Initial value problems with matrices

[2RIP]

Given y'=[matrix]y + [matrix of constants]. y(0)=[initial conditions] Would I treat the matrix with variation of parameters? Or should I ignore the constants on right hand side and find the general solution. Then when it comes to solving the initial conditions, then do the calculations with it?

Thanks in advance.

 

[gabbagabbahey]

Well, if you had y' -Ay=B, and y(0)=C ,where A,B,C are known constants, what would you do?...Why not do the same thing with matrices?

 

[2RIP]

Yeah, I supposed I would've just done a separable equation with +B. Then initial condition will also be involved with B. So a constant wouldn't require me to use other methods of solving.

Thanks for explaining in an apprehensive way.

 

[2RIP]

Wait sorry, after trying the question out. How should I treat the matrix of constants from the beginning? I just ignored it and continued calculating for a general solution, then when it was time to calculate for initial conditions, I couldn't reason to where those constants would've come into play.

 

[gabbagabbahey]

Perhaps you should show me what your general solution for the question I posted earlier (the one without matrices) is.

 

[2RIP]

I ended up y= (e^At+CA+B)/A where C is the constant to be solved by initial condition.

 

[gabbagabbahey]

Hmm... that doesn't look quite right: using that solution, y(0)=(e^AC+B)/A...not C...I think you'd better show me your steps.

 

[2RIP]

y'-Ay=B
dy/dt=B+Ay
$$\int dy/(B+Ay)$$=$$\int dt$$
1/A(ln|B+Ay|)=t+C
B+Ay=e_A(t+C)
y=(e^A(t+C)-B)/A

Oops, it was -B sorry. I didn't solve for C because you said to solve for general solution?
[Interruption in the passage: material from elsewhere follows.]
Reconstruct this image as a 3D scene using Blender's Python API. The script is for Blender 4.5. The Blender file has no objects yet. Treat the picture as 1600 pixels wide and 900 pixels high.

So that would mean only leave it with unidentified constants?

um.. but if I solved for C, then the solution is
y=(e^{A(t+(ln(B+AC)/A))}-B)/A

 

[HallsofIvy]

For any equation of the form Y'= Ay+ C, you can first solve Y'= AY to get Y(t)= De^At, with D an unknown constant matrix, and then look for a "specific solution" which will be a constant: if Y is a constant then Y'= 0 so AY+ C= 0 and Y= A^-1C (assuming A has an inverse).
The general solution to the entire equation is Y= De^At+ A^-1C and you can find D by using the initial condition.